## Exercise:
All of the lines below are to be transcribed faithfully, with pictures excluded from the copy.

-- START OF Data lines --

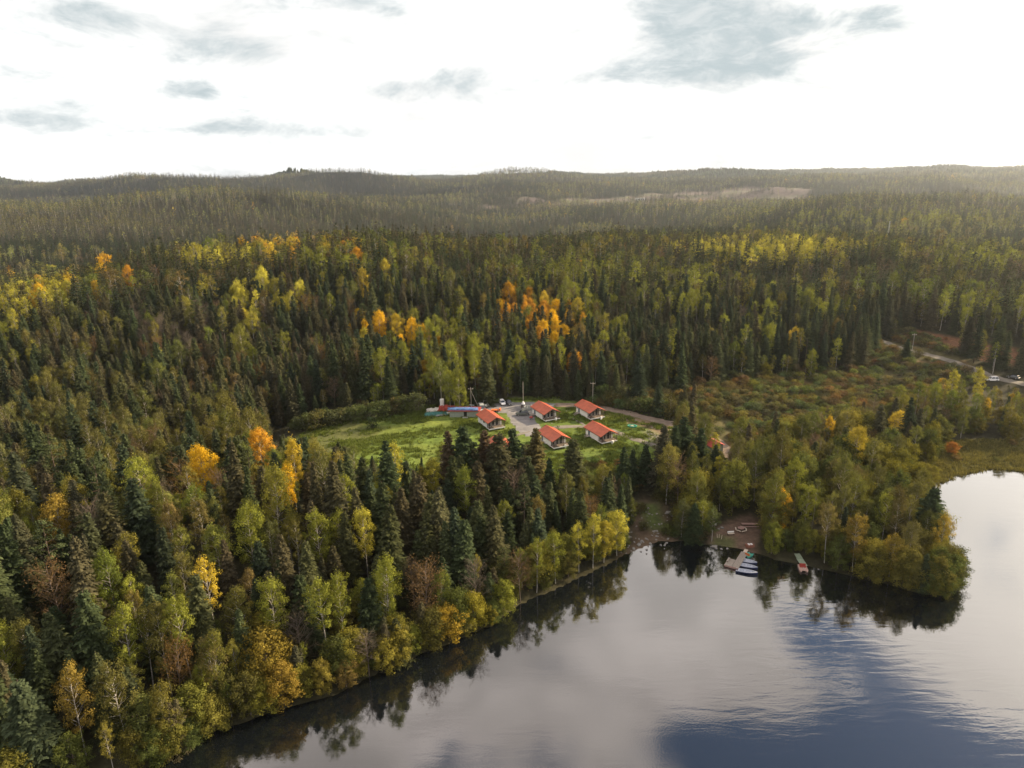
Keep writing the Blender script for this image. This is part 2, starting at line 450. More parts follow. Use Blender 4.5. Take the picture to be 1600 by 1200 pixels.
def far_xy(u, r_):
    d = pix_dir(u, 300); a = math.atan2(d[0], d[1]); return (r_ * math.sin(a), r_ * math.cos(a))
QUARRY = np.array([far_xy(u, q) for u, q in ((760, 2060), (860, 1960), (1000, 1900), (1090, 1960), (1180, 2120), (1260, 2350), (1260, 2560), (1180, 2640), (1060, 2560), (960, 2380), (900, 2200), (830, 2140))])
def make_ground():
    azs = np.radians(np.concatenate([np.arange(-180, -45, 5), np.arange(-45, 45.01, .25), np.arange(50, 181, 5)]))
    rs = [30, 45, 60]
    while rs[-1] < 11000:
        r = rs[-1]
        rs.append(r + (1.5 if r < 350 else (r * .008 + .1 * (r - 350) ** .5) if r < 3000 else r * .03))
    rs = np.array([0.5] + rs)
    A, R = np.meshgrid(azs, rs)
    x, y = (R * np.sin(A)).ravel(), (R * np.cos(A)).ravel()
    z = ground(x, y)
    P = np.stack([x, y], 1)
    n, m = A.shape
    i = np.arange(n - 1)[:, None] * m + np.arange(m - 1)[None, :]
    Fc = np.stack([i, i + 1, i + m + 1, i + m], -1).reshape(-1, 4)
    # soil cover: forest floor, mown grass, marsh, gravelly soil, bracken, quarry
    c = np.zeros((len(x), 3)); c[:] = (.035, .033, .018)
    big = fbm(x / 14, y / 14, 20, 4)[:, None]
    c = c * (.6 + .8 * big)
    near = np.hypot(x, y) < 700
    wob = (fbm(x / 5, y / 5, 22, 3) - .5)
    def lay(mask, col):
        nonlocal c
        mm = mask[:, None]; c = c * (1 - mm) + np.array(col) * mm
    def pm(pg, w1=-1.5, w2=1.5, wb=3.0):
        o = np.zeros(len(x)); o[near] = sstep(w1, w2, sdist(P[near], pg) + wob[near] * wb); return o
    lay(pm(MARSH, -3, 3, 8), (.075, .068, .03))
    lay(pm(MARSH, -3, 3, 8) * sstep(.52, .66, fbm(x / 11, y / 11, 30, 3)), (.11, .075, .035))
    lay(pm(BAYSHORE), (.085, .085, .032))
    lay(pm(BRACKEN, -1, 2, 4), (.15, .075, .04))
    mw = pm(MEADOW, -2, 2, 4)
    lay(mw, (.095, .135, .027))
    lay(mw * sstep(.3, .75, fbm(x / 13, y / 9, 33, 5)), (.125, .155, .032))
    lay(mw * .8 * sstep(.4, .75, fbm(x / 6, y / 4, 36, 5)), (.085, .12, .026))
    wedge = poly([(455, 690), (480, 662), (560, 655), (600, 668), (560, 700), (500, 712)], 5)
    lay(mw * pm(wedge, -3, 3, 8) * .75, (.085, .085, .035))
    soil = poly([(925, 640), (985, 650), (1052, 664), (1052, 690), (1020, 672), (985, 662), (940, 650)], 5)
    lay(mw * pm(soil, -2, 2, 5) * .9, (.17, .115, .08))
    lay(mw * pm(poly([(1000, 672), (1050, 680), (1050, 705), (1020, 698)], 5), -2, 2, 6) * .55, (.2, .17, .13))
    lay(pm(CLEAR1, -2, 2, 3), (.10, .072, .048))
    lay(pm(poly([(990, 790), (1030, 790), (1040, 826), (1015, 826), (1000, 805)], 1), -1.5, 1.5, 2), (.075, .095, .03))
    lay(pm(CLEAR2, -1.5, 1.5, 3), (.14, .095, .07))
    lay(pm(poly([(1115, 836), (1150, 838), (1152, 856), (1112, 852)], 1), -1, 1, 3), (.09, .095, .04))
    q = sstep(-25, 25, sdist(P, QUARRY) + (fbm(x / 60, y / 60, 40, 3) - .5) * 160)
    lay(q, (.105, .083, .075))
    lay(q * sstep(.45, .6, fbm(x / 90, y / 40, 43, 4)), (.085, .085, .05))
    rr = np.hypot(x, y)
    lay(sstep(2800, 4500, rr), (.045, .048, .028))
    hf = np.where(near, fbm(x / 1.6, y / 1.6, 50, 2), .5)[:, None]
    c = c * (.8 + .4 * hf)
    me = bpy.data.meshes.new('ground')
    me.vertices.add(len(x)); me.vertices.foreach_set('co', np.stack([x, y, z], 1).astype(np.float32).ravel())
    me.loops.add(Fc.size); me.loops.foreach_set('vertex_index', Fc[:, ::-1].astype(np.int32).ravel())
    me.polygons.add(len(Fc)); me.polygons.foreach_set('loop_start', np.arange(0, Fc.size, 4, dtype=np.int32))
    me.polygons.foreach_set('use_smooth', np.ones(len(Fc), bool)); me.update(calc_edges=True)
    ca = me.attributes.new('cover', 'FLOAT_COLOR', 'POINT')
    ca.data.foreach_set('color', np.concatenate([c, np.ones((len(x), 1))], 1).astype(np.float32).ravel())
    m_, k, out = new_mat('soil_and_grass')
    a = k.n.new('ShaderNodeAttribute'); a.attribute_name = 'cover'
    g = k.n.new('ShaderNodeNewGeometry')
    f1 = k.maprange(k.noise(g.outputs['Position'], .9, 5, .65), .25, .75, .62, 1.38, False)
    f2 = k.maprange(k.noise(g.outputs['Position'], .12, 3, .6), .3, .7, .8, 1.2, False)
    sc = k.n.new('ShaderNodeVectorMath'); sc.operation = 'SCALE'
    k.l.new(a.outputs['Color'], sc.inputs[0]); k.l.new(k.math('MULTIPLY', f1, f2), sc.inputs['Scale'])
    b = k.n.new('ShaderNodeBsdfPrincipled'); b.inputs['Roughness'].default_value = .95; b.inputs['Specular IOR Level'].default_value = .1
    k.l.new(sc.outputs[0], b.inputs['Base Color'])
    bn = k.n.new('ShaderNodeBump'); bn.inputs['Strength'].default_value = .8; bn.inputs['Distance'].default_value = .25
    k.l.new(k.noise(g.outputs['Position'], 1.3, 5, .7), bn.inputs['Height']); k.l.new(bn.outputs[0], b.inputs['Normal'])
    k.l.new(b.outputs[0], out.inputs[0])
    me.materials.append(m_)
    tag(link('ground', me), kind='structure')
make_ground()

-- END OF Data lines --

## Correct result:
Keep writing the Blender script for this image. This is part 2, starting at line 450. More parts follow. Use Blender 4.5. Take the picture to be 1600 by 1200 pixels.
def far_xy(u, r_):
    d = pix_dir(u, 300); a = math.atan2(d[0], d[1]); return (r_ * math.sin(a), r_ * math.cos(a))
QUARRY = np.array([far_xy(u, q) for u, q in ((760, 2060), (860, 1960), (1000, 1900), (1090, 1960), (1180, 2120), (1260, 2350), (1260, 2560), (1180, 2640), (1060, 2560), (960, 2380), (900, 2200), (830, 2140))])
def make_ground():
    azs = np.radians(np.concatenate([np.arange(-180, -45, 5), np.arange(-45, 45.01, .25), np.arange(50, 181, 5)]))
    rs = [30, 45, 60]
    while rs[-1] < 11000:
        r = rs[-1]
        rs.append(r + (1.5 if r < 350 else (r * .008 + .1 * (r - 350) ** .5) if r < 3000 else r * .03))
    rs = np.array([0.5] + rs)
    A, R = np.meshgrid(azs, rs)
    x, y = (R * np.sin(A)).ravel(), (R * np.cos(A)).ravel()
    z = ground(x, y)
    P = np.stack([x, y], 1)
    n, m = A.shape
    i = np.arange(n - 1)[:, None] * m + np.arange(m - 1)[None, :]
    Fc = np.stack([i, i + 1, i + m + 1, i + m], -1).reshape(-1, 4)
    # soil cover: forest floor, mown grass, marsh, gravelly soil, bracken, quarry
    c = np.zeros((len(x), 3)); c[:] = (.035, .033, .018)
    big = fbm(x / 14, y / 14, 20, 4)[:, None]
    c = c * (.6 + .8 * big)
    near = np.hypot(x, y) < 700
    wob = (fbm(x / 5, y / 5, 22, 3) - .5)
    def lay(mask, col):
        nonlocal c
        mm = mask[:, None]; c = c * (1 - mm) + np.array(col) * mm
    def pm(pg, w1=-1.5, w2=1.5, wb=3.0):
        o = np.zeros(len(x)); o[near] = sstep(w1, w2, sdist(P[near], pg) + wob[near] * wb); return o
    lay(pm(MARSH, -3, 3, 8), (.075, .068, .03))
    lay(pm(MARSH, -3, 3, 8) * sstep(.52, .66, fbm(x / 11, y / 11, 30, 3)), (.11, .075, .035))
    lay(pm(BAYSHORE), (.085, .085, .032))
    lay(pm(BRACKEN, -1, 2, 4), (.15, .075, .04))
    mw = pm(MEADOW, -2, 2, 4)
    lay(mw, (.095, .135, .027))
    lay(mw * sstep(.3, .75, fbm(x / 13, y / 9, 33, 5)), (.125, .155, .032))
    lay(mw * .8 * sstep(.4, .75, fbm(x / 6, y / 4, 36, 5)), (.085, .12, .026))
    wedge = poly([(455, 690), (480, 662), (560, 655), (600, 668), (560, 700), (500, 712)], 5)
    lay(mw * pm(wedge, -3, 3, 8) * .75, (.085, .085, .035))
    soil = poly([(925, 640), (985, 650), (1052, 664), (1052, 690), (1020, 672), (985, 662), (940, 650)], 5)
    lay(mw * pm(soil, -2, 2, 5) * .9, (.17, .115, .08))
    lay(mw * pm(poly([(1000, 672), (1050, 680), (1050, 705), (1020, 698)], 5), -2, 2, 6) * .55, (.2, .17, .13))
    lay(pm(CLEAR1, -2, 2, 3), (.10, .072, .048))
    lay(pm(poly([(990, 790), (1030, 790), (1040, 826), (1015, 826), (1000, 805)], 1), -1.5, 1.5, 2), (.075, .095, .03))
    lay(pm(CLEAR2, -1.5, 1.5, 3), (.14, .095, .07))
    lay(pm(poly([(1115, 836), (1150, 838), (1152, 856), (1112, 852)], 1), -1, 1, 3), (.09, .095, .04))
    q = sstep(-25, 25, sdist(P, QUARRY) + (fbm(x / 60, y / 60, 40, 3) - .5) * 160)
    lay(q, (.105, .083, .075))
    lay(q * sstep(.45, .6, fbm(x / 90, y / 40, 43, 4)), (.085, .085, .05))
    rr = np.hypot(x, y)
    lay(sstep(2800, 4500, rr), (.045, .048, .028))
    hf = np.where(near, fbm(x / 1.6, y / 1.6, 50, 2), .5)[:, None]
    c = c * (.8 + .4 * hf)
    me = bpy.data.meshes.new('ground')
    me.vertices.add(len(x)); me.vertices.foreach_set('co', np.stack([x, y, z], 1).astype(np.float32).ravel())
    me.loops.add(Fc.size); me.loops.foreach_set('vertex_index', Fc[:, ::-1].astype(np.int32).ravel())
    me.polygons.add(len(Fc)); me.polygons.foreach_set('loop_start', np.arange(0, Fc.size, 4, dtype=np.int32))
    me.polygons.foreach_set('use_smooth', np.ones(len(Fc), bool)); me.update(calc_edges=True)
    ca = me.attributes.new('cover', 'FLOAT_COLOR', 'POINT')
    ca.data.foreach_set('color', np.concatenate([c, np.ones((len(x), 1))], 1).astype(np.float32).ravel())
    m_, k, out = new_mat('soil_and_grass')
    a = k.n.new('ShaderNodeAttribute'); a.attribute_name = 'cover'
    g = k.n.new('ShaderNodeNewGeometry')
    f1 = k.maprange(k.noise(g.outputs['Position'], .9, 5, .65), .25, .75, .62, 1.38, False)
    f2 = k.maprange(k.noise(g.outputs['Position'], .12, 3, .6), .3, .7, .8, 1.2, False)
    sc = k.n.new('ShaderNodeVectorMath'); sc.operation = 'SCALE'
    k.l.new(a.outputs['Color'], sc.inputs[0]); k.l.new(k.math('MULTIPLY', f1, f2), sc.inputs['Scale'])
    b = k.n.new('ShaderNodeBsdfPrincipled'); b.inputs['Roughness'].default_value = .95; b.inputs['Specular IOR Level'].default_value = .1
    k.l.new(sc.outputs[0], b.inputs['Base Color'])
    bn = k.n.new('ShaderNodeBump'); bn.inputs['Strength'].default_value = .8; bn.inputs['Distance'].default_value = .25
    k.l.new(k.noise(g.outputs['Position'], 1.3, 5, .7), bn.inputs['Height']); k.l.new(bn.outputs[0], b.inputs['Normal'])
    k.l.new(b.outputs[0], out.inputs[0])
    me.materials.append(m_)
    tag(link('ground', me), kind='structure')
make_ground()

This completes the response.